▶ Problem requirements
Quote precisely the run of lines opening with the line containing "gc = gc * (1 - forest[:, None])" and closing with the line containing "tag(link('ground', me, ground_mat()), 'grassy", and nothing else.

-- start of Material --

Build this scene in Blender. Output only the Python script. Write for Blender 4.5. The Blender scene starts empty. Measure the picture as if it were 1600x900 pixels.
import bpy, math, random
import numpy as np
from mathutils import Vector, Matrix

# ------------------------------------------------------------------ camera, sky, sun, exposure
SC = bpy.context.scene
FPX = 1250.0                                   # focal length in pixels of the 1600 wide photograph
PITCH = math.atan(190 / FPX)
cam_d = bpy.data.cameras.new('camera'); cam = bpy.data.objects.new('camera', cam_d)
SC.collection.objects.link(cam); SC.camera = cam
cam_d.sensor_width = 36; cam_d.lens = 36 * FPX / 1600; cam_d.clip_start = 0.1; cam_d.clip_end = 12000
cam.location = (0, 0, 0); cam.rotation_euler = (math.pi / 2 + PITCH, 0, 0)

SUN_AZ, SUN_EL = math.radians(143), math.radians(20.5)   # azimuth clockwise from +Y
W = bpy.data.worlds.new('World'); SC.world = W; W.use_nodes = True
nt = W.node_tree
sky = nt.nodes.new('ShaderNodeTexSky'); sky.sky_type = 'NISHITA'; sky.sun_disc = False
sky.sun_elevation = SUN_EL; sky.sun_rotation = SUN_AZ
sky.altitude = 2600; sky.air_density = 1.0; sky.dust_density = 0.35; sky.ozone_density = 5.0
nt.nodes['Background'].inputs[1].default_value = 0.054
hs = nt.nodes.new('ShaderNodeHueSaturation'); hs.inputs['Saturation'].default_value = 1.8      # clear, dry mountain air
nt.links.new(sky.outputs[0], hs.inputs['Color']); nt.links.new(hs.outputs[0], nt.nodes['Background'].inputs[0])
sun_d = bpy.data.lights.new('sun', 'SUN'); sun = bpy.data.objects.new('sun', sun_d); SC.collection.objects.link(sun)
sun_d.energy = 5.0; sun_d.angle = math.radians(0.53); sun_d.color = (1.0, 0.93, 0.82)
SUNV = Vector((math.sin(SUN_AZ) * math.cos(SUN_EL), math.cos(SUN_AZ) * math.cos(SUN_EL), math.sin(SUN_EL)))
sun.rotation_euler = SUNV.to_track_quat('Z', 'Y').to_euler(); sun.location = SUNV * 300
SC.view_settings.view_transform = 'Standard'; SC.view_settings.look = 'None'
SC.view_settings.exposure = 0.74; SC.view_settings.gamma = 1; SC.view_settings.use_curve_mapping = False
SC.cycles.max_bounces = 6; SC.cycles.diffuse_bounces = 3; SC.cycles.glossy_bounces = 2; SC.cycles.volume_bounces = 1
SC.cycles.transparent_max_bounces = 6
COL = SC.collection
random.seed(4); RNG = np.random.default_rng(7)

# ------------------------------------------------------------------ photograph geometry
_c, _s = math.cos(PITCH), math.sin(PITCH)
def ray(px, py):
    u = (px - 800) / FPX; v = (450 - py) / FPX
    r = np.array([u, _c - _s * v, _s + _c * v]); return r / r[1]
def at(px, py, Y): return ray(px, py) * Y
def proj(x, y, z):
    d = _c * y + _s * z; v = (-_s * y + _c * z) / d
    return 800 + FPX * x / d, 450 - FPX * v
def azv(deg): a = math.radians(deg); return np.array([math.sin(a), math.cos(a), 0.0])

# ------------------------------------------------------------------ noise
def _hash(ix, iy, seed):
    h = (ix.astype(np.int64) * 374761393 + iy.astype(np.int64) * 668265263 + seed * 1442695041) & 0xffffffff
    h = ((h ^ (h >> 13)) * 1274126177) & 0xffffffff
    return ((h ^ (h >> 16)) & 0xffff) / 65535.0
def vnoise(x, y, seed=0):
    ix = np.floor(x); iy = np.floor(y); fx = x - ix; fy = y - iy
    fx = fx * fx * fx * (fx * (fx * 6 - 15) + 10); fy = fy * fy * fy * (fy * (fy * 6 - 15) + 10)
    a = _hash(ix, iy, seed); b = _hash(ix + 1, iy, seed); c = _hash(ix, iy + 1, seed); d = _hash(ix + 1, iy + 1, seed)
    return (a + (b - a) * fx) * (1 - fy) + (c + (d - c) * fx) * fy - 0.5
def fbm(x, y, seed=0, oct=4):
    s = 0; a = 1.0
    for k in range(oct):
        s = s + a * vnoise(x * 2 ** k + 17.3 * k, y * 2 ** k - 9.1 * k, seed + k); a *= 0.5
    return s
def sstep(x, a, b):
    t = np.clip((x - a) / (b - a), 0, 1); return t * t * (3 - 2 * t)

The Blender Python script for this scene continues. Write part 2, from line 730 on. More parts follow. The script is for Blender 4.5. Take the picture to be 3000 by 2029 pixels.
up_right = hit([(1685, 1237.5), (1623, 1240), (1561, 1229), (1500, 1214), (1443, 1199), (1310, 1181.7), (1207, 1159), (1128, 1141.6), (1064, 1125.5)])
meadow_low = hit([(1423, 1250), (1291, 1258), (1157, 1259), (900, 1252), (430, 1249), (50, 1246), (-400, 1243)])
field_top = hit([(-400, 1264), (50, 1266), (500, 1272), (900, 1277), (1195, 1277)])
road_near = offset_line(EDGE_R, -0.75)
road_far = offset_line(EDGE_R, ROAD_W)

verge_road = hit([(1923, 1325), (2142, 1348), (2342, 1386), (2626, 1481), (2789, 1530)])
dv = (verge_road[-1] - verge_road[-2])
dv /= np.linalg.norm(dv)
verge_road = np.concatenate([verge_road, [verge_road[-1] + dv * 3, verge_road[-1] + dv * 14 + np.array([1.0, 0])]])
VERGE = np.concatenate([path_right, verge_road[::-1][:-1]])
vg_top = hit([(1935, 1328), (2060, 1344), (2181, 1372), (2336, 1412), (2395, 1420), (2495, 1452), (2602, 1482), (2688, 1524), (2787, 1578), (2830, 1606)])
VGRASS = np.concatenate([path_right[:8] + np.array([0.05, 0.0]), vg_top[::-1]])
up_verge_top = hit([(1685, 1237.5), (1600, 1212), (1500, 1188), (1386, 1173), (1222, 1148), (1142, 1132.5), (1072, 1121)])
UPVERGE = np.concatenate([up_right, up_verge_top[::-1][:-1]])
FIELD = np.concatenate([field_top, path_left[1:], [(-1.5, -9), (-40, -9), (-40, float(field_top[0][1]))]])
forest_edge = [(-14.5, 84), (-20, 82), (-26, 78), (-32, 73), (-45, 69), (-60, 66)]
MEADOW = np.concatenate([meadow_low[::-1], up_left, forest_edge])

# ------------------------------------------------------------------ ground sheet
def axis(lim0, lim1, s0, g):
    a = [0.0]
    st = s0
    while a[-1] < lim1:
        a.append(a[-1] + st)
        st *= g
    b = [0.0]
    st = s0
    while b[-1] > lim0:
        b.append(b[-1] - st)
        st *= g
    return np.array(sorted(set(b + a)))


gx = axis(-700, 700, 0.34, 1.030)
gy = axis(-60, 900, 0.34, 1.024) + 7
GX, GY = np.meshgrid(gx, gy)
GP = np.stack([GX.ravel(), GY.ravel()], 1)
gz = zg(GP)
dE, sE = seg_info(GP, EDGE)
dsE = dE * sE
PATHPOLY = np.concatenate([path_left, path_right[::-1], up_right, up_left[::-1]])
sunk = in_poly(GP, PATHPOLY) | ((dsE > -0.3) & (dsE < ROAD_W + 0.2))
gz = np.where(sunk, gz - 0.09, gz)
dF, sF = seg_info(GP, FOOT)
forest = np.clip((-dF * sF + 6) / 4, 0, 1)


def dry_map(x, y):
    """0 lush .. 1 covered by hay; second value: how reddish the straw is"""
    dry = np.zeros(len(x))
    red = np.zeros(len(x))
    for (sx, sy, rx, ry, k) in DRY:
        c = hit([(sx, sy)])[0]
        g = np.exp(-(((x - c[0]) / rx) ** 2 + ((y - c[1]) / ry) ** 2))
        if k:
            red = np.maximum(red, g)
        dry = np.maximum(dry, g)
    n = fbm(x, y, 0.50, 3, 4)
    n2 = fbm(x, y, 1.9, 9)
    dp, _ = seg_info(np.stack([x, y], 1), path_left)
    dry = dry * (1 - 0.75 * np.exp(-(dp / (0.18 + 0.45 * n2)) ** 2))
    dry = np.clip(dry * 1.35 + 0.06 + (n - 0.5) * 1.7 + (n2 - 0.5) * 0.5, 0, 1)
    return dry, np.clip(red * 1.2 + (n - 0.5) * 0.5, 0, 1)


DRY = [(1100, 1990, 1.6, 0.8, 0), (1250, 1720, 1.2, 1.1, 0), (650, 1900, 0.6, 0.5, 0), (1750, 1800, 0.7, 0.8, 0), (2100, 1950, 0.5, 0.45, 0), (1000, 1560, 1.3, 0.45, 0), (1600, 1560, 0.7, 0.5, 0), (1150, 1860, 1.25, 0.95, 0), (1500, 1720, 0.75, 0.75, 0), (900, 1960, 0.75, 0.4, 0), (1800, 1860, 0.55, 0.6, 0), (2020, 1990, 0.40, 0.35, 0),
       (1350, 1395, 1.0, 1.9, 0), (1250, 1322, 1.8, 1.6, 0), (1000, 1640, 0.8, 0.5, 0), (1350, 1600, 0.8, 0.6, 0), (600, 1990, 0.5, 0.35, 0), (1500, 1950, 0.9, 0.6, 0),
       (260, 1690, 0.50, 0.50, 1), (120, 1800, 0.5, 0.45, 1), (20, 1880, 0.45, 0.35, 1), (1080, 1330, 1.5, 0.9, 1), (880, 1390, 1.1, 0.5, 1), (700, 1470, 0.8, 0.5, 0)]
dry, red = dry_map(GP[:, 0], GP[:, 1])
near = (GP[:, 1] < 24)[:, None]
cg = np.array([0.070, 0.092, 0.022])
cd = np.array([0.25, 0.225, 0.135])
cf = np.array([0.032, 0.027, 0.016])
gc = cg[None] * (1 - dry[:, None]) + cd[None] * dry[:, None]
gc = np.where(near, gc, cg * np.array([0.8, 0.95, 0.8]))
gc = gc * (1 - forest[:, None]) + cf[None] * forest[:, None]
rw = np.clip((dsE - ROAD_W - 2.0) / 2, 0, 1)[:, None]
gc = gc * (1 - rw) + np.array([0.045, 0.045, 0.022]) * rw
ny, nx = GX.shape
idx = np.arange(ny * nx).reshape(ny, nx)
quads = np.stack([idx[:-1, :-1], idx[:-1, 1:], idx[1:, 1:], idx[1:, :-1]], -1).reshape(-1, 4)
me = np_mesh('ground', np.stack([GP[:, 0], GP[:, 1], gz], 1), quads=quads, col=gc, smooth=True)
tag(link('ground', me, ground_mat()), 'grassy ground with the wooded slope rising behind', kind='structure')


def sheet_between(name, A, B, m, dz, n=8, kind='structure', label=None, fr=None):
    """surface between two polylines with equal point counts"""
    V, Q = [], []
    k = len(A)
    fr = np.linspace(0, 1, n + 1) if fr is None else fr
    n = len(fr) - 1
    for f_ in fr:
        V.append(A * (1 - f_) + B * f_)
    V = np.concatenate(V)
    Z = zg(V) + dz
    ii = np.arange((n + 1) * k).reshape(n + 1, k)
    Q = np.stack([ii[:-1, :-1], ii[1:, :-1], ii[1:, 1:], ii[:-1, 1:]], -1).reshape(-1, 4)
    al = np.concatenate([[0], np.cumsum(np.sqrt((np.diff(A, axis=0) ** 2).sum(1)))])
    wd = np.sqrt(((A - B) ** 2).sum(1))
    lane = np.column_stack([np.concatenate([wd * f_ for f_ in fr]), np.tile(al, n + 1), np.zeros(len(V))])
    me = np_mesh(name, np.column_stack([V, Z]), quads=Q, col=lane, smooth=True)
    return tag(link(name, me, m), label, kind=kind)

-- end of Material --

▶ Result below
gc = gc * (1 - forest[:, None]) + cf[None] * forest[:, None]
rw = np.clip((dsE - ROAD_W - 2.0) / 2, 0, 1)[:, None]
gc = gc * (1 - rw) + np.array([0.045, 0.045, 0.022]) * rw
ny, nx = GX.shape
idx = np.arange(ny * nx).reshape(ny, nx)
quads = np.stack([idx[:-1, :-1], idx[:-1, 1:], idx[1:, 1:], idx[1:, :-1]], -1).reshape(-1, 4)
me = np_mesh('ground', np.stack([GP[:, 0], GP[:, 1], gz], 1), quads=quads, col=gc, smooth=True)
tag(link('ground', me, ground_mat()), 'grassy ground with the wooded slope rising behind', kind='structure')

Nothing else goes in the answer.